Tan France: Yeah. And we all have a few hours of individual time with these guys most days. So we get to know them as a friend, not just as somebody we’re making over. These are life-changing changes, and that’s what’s really important for the people that we’re helping. So, they keep in touch with us months on. They’re still in touch with us saying, “You changed my life.”
Antoni Porowski: It was sad at the end of every week, after you spend so much time with them and suddenly it’s like, “Okay bye.” It’s like leaving camp and suddenly you’re alone. We would have these little pizza parties and be like, “Oh.”

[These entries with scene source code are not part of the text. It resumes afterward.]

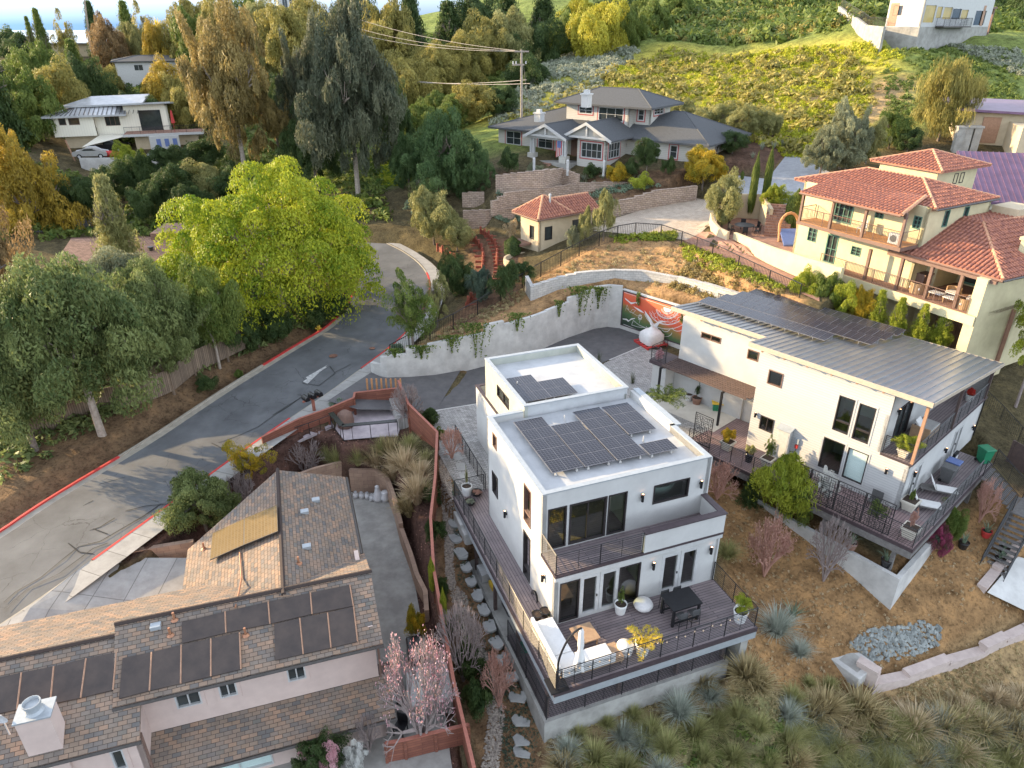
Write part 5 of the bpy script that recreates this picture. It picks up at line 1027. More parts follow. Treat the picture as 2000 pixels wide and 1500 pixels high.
# ================= BEIGE HOUSE with shingle roofs (frame BF)
b3=Q(2.857,0,980); b8=Q(2.857,650,980)
def onpl(px,py,pts):
    P=[np.array(p,float) for p in pts]; nn=np.cross(P[1]-P[0],P[2]-P[0]); d=ray(px,py); c=np.array([0,0,CH]); return c+d*(((P[0]-c)@nn)/(d@nn))
H6=thing('shingle_house',BF.w(0,0,0),'pink stucco house with multicoloured shingle roofs and black pool heating mats','house')
w=BF.w; ZE=1.0; ZRr=2.5
S1=[w(-10.2,0,ZE),w(0,0,ZE),w(0,2.8,ZRr),w(-10.2,2.8,ZRr)]; N1=[w(0,6.1,.9),w(-10.2,6.1,.9),w(-10.2,2.8,ZRr),w(0,2.8,ZRr)]
N1b=[w(-7.4,7.0,.5),w(-10.2,7.0,.5),w(-10.2,6.1,.905),w(-7.4,6.1,.905)]
E1=[w(-.2,2.5,1.0),w(-.2,12.9,1.0),w(-3.7,12.4,2.5),w(-3.7,2.5,2.5)]; W1=[w(-8.4,9.6,.45),w(-8.4,4.0,.45),w(-3.7,2.5,2.5),w(-3.7,12.4,2.5)]
S2=[w(-22,-1.25,.35),w(-9.25,-1.25,.35),w(-9.25,2.5,2.2),w(-22,2.5,2.2)]; N2=[w(-10.15,6.0,.95),w(-22,6.0,.95),w(-22,2.5,2.2),w(-10.15,2.5,2.2)]
sp=zip([S1,N1,E1,W1,S2,N2],['']*6)
mb=MB()
for p in (S1,N1,E1,W1,S2,N2): roof_plane(mb,p,.14)
rf=mb.build('roof',SHING,H6)
mb=MB()
for p in ([w(-9.4,-1.3,-1.95),w(.1,-1.3,-1.95),w(.1,.52,-1.36),w(-9.4,.52,-1.36)],): roof_plane(mb,p,.12)
mb.build('lower_roof',SHING,H6)
mb=MB()
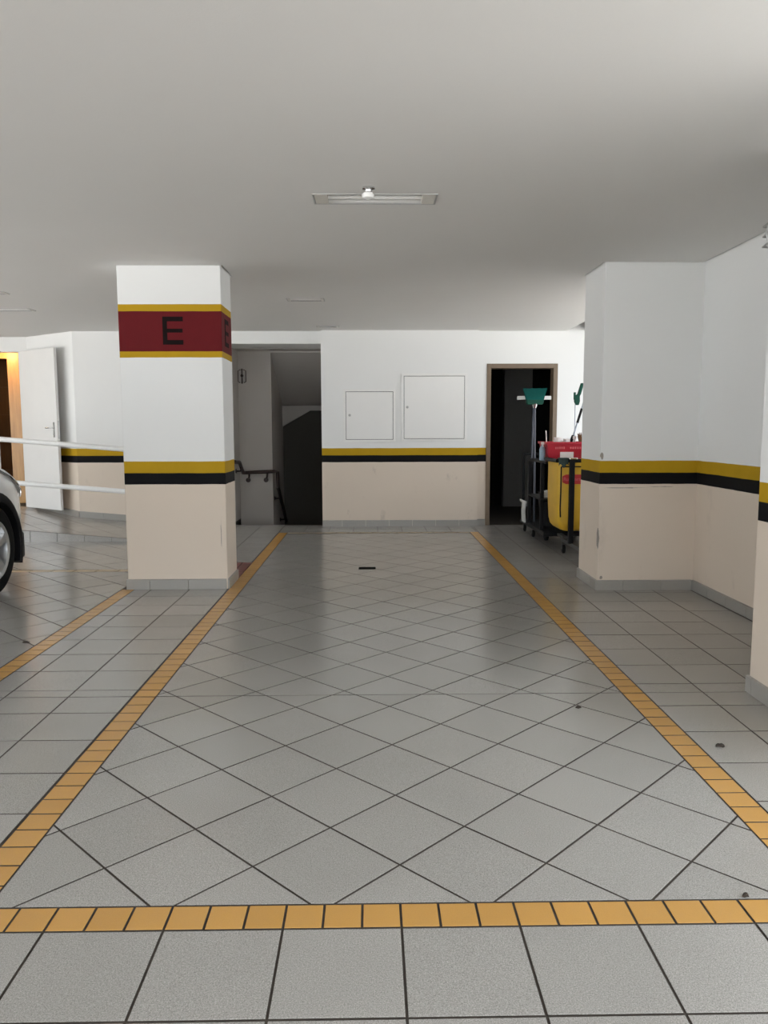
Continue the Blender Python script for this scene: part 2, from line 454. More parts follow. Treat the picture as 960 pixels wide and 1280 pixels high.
# riser tiles along the ramp's side
for k in range(8):
    xa, xb = RAMP_X-0.02-k*G, RAMP_X-0.02-(k+1)*G+0.006
    za, zb = ramp_z(xa, 0)-0.004, ramp_z(xb, 0)-0.004
    m = MB(); m.prism([(xb, 0.0), (xa, 0.0), (xa, max(za, 0.004)), (xb, max(zb, 0.006))], 'y', RAMP_Y0-0.006, RAMP_Y0+0.004)
    m.build('tile', 'tile', ramp)

def seen(poly):                # rough size in the picture, to choose which tiles are single parts
    cx = sum(p[0] for p in poly)/len(poly); cy = sum(p[1] for p in poly)/len(poly)
    d = Vector((cx, cy, -CAM_H)); zc = d.dot(fwd)
    if zc < 0.3: return 0
    px = 480+F_PX*d.dot(r2)/zc; py = 640-F_PX*d.dot(u2)/zc
    vis = -40 < px < 1000 and py < 1330
    return area(poly)/zc**3*(1 if vis else 0.01)
shared = {}
def put_tiles(sel, name, mat, smat, owner, limit=300):
    sel = sorted(sel, key=lambda t: -seen(t[0]))
    for t in sel[:limit]:
        poly, zf, _, key, _o = t
        cx = sum(p[0] for p in poly)/len(poly); cy = sum(p[1] for p in poly)/len(poly)
        if key and key in shared:
            me = shared[key]
        else:
            me = tile_mb(poly, zf).mesh(name, Vector((cx, cy, 0)), fix=False)
            me.materials.append(M[mat]); me.materials.append(M['grout'])
            n_ = len(poly)
            for i_, p_ in enumerate(me.polygons): p_.material_index = 1 if i_ > n_ else 0
            if key: shared[key] = me
        o = bpy.data.objects.new(name, me); COL.objects.link(o); o.parent = owner
        o.location = (cx, cy, random.uniform(-0.0006, 0.0))
    rest = sel[limit:]
    if rest:
        m = MB()
        side = []
        for t in rest:
            q = tile_mb(t[0], t[1]); m.add(q.v, q.f); n_ = len(t[0]); side += [0]*(n_+1)+[1]*n_
        o = m.build(name, smat, owner); o['kind'] = 'stuff'
        o.data.materials.append(M['grout'])
        for p_, k_ in zip(o.data.polygons, side): p_.material_index = k_
put_tiles([t for t in tiles if t[2] == 'tile' and t[4] == 'floor'], 'tile', 'tile', 'tiles', floor)
put_tiles([t for t in tiles if t[2] == 'ytile'], 'yellow_tile', 'ytile', 'ytile', floor)
put_tiles([t for t in tiles if t[2] == 'wtile'], 'washed_out_yellow_tile', 'wtile', 'wtile', floor)
put_tiles([t for t in tiles if t[2] == 'rtile'], 'red_tile', 'rtile', 'rtile', floor)
put_tiles([t for t in tiles if t[4] == 'ramp'], 'tile', 'tile', 'tiles', ramp)

# ground outside, beyond the open sides
gm = MB(); gm.box(-40, -40, -0.4, 40, OPEN_Y, -0.02); gm.box(-40, OPEN_Y, -0.4, -8.0, 30, -0.02); gm.box(3.0, OPEN_Y, -0.4, 40, 30, -0.02)
struct(gm.build('ground', 'concrete'), 'pale paved ground outside the garage', 'ground')

bw = MB(); bw.box(5.8, 5.0, -0.02, 6.0, 16, 1.9)  # unseen wall added outside to cut the light on the store wall
struct(bw.build('light_block_wall', 'concrete'))

# ------------------------------------------------------------------ ceiling, with shadow gaps and lamp recesses
gap = 0.018
lamps = [  # x0, x1, y0, y1
    (-0.312, 0.362, 4.375, 4.55), (-0.83, -0.47, 7.77, 7.93), (-0.68, -0.41, 9.84, 9.94),
    (-4.35, -3.64, 8.43, 8.58), (-4.1, -3.43, 7.42, 7.52)]
holes = [(PX0-gap*.3, PX1+gap, PY0-gap*.3, PY1+gap), (CX0-gap, CX1+.3, CY0-gap*.4, CY1+gap), (NX0-gap, NX1+.3, NY0-gap, NY1+.004)]
holes += lamps
cm = slab('z', CZ, CZ+0.06, -8.0, 2.60-gap, OPEN_Y, DWY+0.004, holes)
ceiling = struct(cm.build('ceiling', 'ceil'), 'smooth white plaster ceiling with recessed lamps', 'ceiling')
rm = MB(); rm.box(-8.2, OPEN_Y, CZ+0.16, 3.1, 13.5, CZ+0.3); rm.box(3.1, 6.0, CZ+0.16, 4.5, 13.5, CZ+0.3)  # slab blocks light above the ceiling; unseen side overhang added to cut sky light
struct(rm.build('roof_slab_added_overhang', 'dark_gap'))
cm = MB(); cm.box(-8.0, DWY+0.004, CZ, -1.93, 13.4, CZ+0.06)
struct(cm.build('ceiling_hall', 'ceil'))

# ------------------------------------------------------------------ pillars and walls
def box_struct(name, mat, b, label=None, cat=None, bevel=0.006):
    return struct(MB().box(*b).build(name, mat, bevel=bevel), label, cat)
pillar = box_struct('pillar', 'pillar', (PX0, PY0, 0.0, PX1, PY1, CZ+0.15), 'square white pillar with a red letter band below the ceiling', 'pillar')
def letter_e(axis, t, u0, u1, z0, z1, w):
    m = MB()
    bars = [(u0, u0+w, z0, z1), (u0+w, u1, z1-w, z1), (u0+w, u1-0.004, (z0+z1)/2-w*.42, (z0+z1)/2+w*.42), (u0+w, u1, z0, z0+w)]
    for a, b, c, d in bars:
        if axis == 'y': m.box(a, t-0.0015, c, b, t+0.0005, d)
        else: m.box(t-0.0005, a, c, t+0.0015, b, d)
    return m
letter_e('y', PY0, -1.652, -1.49, 1.974, 2.192, 0.036).build('letter', 'black_letter', pillar)
letter_e('x', PX1, PY0+0.13, PY0+0.29, 1.974, 2.192, 0.036).build('letter', 'black_letter', pillar)
corner = box_struct('pillar', 'wall', (CX0, CY0, 0.0, CX1+0.2, CY1, CZ+0.15), 'white corner pillar standing out from the right wall, chipped edge', 'pillar')
near = box_struct('pillar', 'wall', (NX0, NY0, 0.0, NX1, NY1, CZ+0.15), 'white pillar nearest the camera, carrying the caged bulkhead lamp', 'pillar')
# chipped plaster on the corner pillar's arris
def blob(cx, cz, rx, rz, n, seed, k=0.28):
    rr = random.Random(seed); out = []
    for i in range(n):
        t = 2*PI*i/n; f = 1+rr.uniform(-k, k); out.append((cx+rx*f*math.cos(t), cz+rz*f*math.sin(t)))
    return out
MB().prism(blob(CY0+0.012, 0.43, 0.030, 0.075, 14, 3), 'x', CX0-0.0012, CX0+0.004).build('chip', 'chip', corner)
MB().prism(blob(CX0+0.012, 1.085, 0.012, 0.025, 10, 5), 'y', CY0-0.0012, CY0+0.004).build('chip', 'chip', corner)
MB().prism(blob(CX0+0.03, 0.105, 0.012, 0.014, 8, 6), 'y', CY0-0.0012, CY0+0.004).build('chip', 'chip', corner)
MB().prism(blob(CX0+0.20, 0.832, 0.15, 0.004, 16, 8, .5), 'y', CY0-0.0012, CY0+0.004).build('chip', 'chip', corner)
MB().prism(blob(CX0+0.50, 0.84, 0.10, 0.003, 14, 9, .5), 'y', CY0-0.0012, CY0+0.004).build('chip', 'chip', corner)
MB().prism(blob(PX1-0.045, 0.45, 0.003, 0.11, 14, 9, .5), 'y', PY0-0.0012, PY0+0.004).build('crack', 'chip', pillar)

wr = MB(); wr.box(2.60, NY1-0.02, 0, 2.80, CY0+0.01, CZ+0.15)
struct(wr.build('wall_right', 'wall'), 'white wall with yellow and black bands between the two right pillars', 'wall')
# parapet under the open side behind the corner pillar
pw = MB(); pw.box(2.83, CY1, 0, 2.98, 6.9, CZ+.16); pw.box(2.83, 6.9, 0, 2.98, DWY+0.2, 0.80); pw.box(2.83, CY1, CZ-0.0, 2.98, DWY+.2, CZ+0.16)
struct(pw.build('wall_right_parapet', 'white_wall'), 'low white parapet under the bright open side', 'wall')

# end wall with the two cabinets, store door wall
wb = slab('y', BWY, BWY+0.25, -0.66, 1.415, 0.0, CZ+0.15, [])
wall_back = struct(wb.build('wall_back', 'wall_dirty'), 'white end wall with yellow and black bands and two panels', 'wall')
wd = slab('y', DWY, DWY+0.18, 1.40, 3.64, 0.0, CZ+0.15, [(1.535, 2.48, -0.1, 2.158)])
struct(wd.build('wall_store', 'wall_dirty'), 'white wall around the dark store room doorway', 'wall')

# beam over the stair opening and stairwell
lm = MB(); lm.box(-1.93, 10.35, 2.470, -0.66, 10.60, CZ+0.1); lm.box(-1.93, 10.36, 2.425, -0.66, 11.3, 2.47)
struct(lm.build('trim_1', 'white_wall'), 'white beam over the stair opening', 'beam')
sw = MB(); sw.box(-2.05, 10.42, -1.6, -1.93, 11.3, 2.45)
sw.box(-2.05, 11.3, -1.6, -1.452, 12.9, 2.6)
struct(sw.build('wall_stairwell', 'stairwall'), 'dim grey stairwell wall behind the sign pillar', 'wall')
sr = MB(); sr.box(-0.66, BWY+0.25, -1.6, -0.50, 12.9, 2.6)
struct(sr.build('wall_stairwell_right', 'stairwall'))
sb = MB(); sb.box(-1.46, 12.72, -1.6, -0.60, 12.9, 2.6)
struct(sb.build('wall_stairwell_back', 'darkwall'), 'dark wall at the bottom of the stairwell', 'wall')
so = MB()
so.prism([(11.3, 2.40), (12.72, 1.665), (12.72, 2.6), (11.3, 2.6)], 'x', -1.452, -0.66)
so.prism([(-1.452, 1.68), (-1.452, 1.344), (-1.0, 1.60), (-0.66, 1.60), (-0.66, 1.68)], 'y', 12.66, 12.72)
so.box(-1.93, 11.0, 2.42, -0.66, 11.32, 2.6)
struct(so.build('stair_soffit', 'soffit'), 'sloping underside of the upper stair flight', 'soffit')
# steps going down behind the floor edge
st = thing('staircase', 'stairs going down behind the floor edge beside the sign pillar', 'stairs', (-1.3, 10.46, 0)); st['kind'] = 'structure'
for k in range(3):
    m = MB(); m.box(-1.93, 10.462+0.28*k, -0.17*(k+1)-0.9, -0.66, 10.462+0.28*(k+1), -0.17*(k+1)); m.build('step', 'stairwall', st)
for k in range(5):
    m = MB(); m.box(-1.452, 11.302+0.28*k, -0.51-0.17*(k+1)-0.4, -0.66, 11.302+0.28*(k+1), -0.51-0.17*(k+1)); m.build('step', 'stairwall', st)

# left end: banded wall, slanted wall, wall with the wooden doorway
wl_ = MB(); wl_.box(-3.93, 10.35, 0.0, -1.93, 10.5, CZ+0.1)
struct(wl_.build('wall_left_end', 'wall'), 'white banded wall behind the ramp and railing', 'wall')
ws = MB()
A, B = Vector((-3.93, 10.35)), Vector((-4.98, 11.12)); dn = (B-A).normalized(); nn = Vector((dn.y, -dn.x))
if nn.y < 0: nn = -nn
q = [A, A+nn*0.12, B+nn*0.12, B]
ws.prism([(p.x, p.y) for p in q], 'z', 0.0, CZ+0.1)
struct(ws.build('wall_left_slanted', 'wall'), 'slanted white wall behind the open white door', 'wall')
wh = slab('y', 11.0, 11.14, -8.0, -4.80, 0.0, CZ+0.1, [(-5.95, -4.90, -0.1, 2.385)])
struct(wh.build('wall_left_hall', 'white_wall'), 'white wall with the wood lined doorway', 'wall')
wx = MB(); wx.box(-8.2, 8.95, 0, -8.0, 13.5, CZ+0.1)
struct(wx.build('wall_left', 'wall'))

# store room behind the brown frame
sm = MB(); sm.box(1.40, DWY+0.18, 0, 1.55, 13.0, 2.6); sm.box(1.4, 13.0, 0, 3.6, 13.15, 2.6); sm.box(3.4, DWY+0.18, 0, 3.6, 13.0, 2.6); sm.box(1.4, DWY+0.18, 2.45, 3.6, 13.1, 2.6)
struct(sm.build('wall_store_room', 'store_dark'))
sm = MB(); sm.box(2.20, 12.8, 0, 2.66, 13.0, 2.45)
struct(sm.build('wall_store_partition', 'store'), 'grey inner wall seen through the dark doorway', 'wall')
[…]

Karamo Brown: But luckily we had each other. That’s the beauty of what the Fab Five is, is that we’ve bonded as brothers, as family, and so I think you see that. It’s like a family going in, and we include somebody new into our family for a little bit and sometimes we have to set them back into the world, but we always have each other’s back.
Bobby Berk: Sometimes we kept some of them?
Karamo Brown: Yes, I did.
Tan France: You did.
Karamo Brown: You did not know that. You did not know that.
The Knockturnal: What have you learned from doing the show? What has it taught about life and in general?
Jonathan Van Ness: One thing I feel like I’ve learned is that, like, willingness is so important. If you’re into doing something new, if you don’t want to be … it’s harder to teach someone something. And I think that that can change. Like people can change. I think I thought at the beginning, I was like, “Oh this might be really rough.” But then a lot of time there’s was just like these really transformative experiences. It really got me shook.
Tan France: Yep.
Karamo Brown: I think it’s about being open. I think we learned that people are more willing to be open and in turn, I think for me especially, it allowed me to start being more open to things that I would have been turned off to.
Tan France: Yep.
The Knockturnal: Congrats guys, I love your show.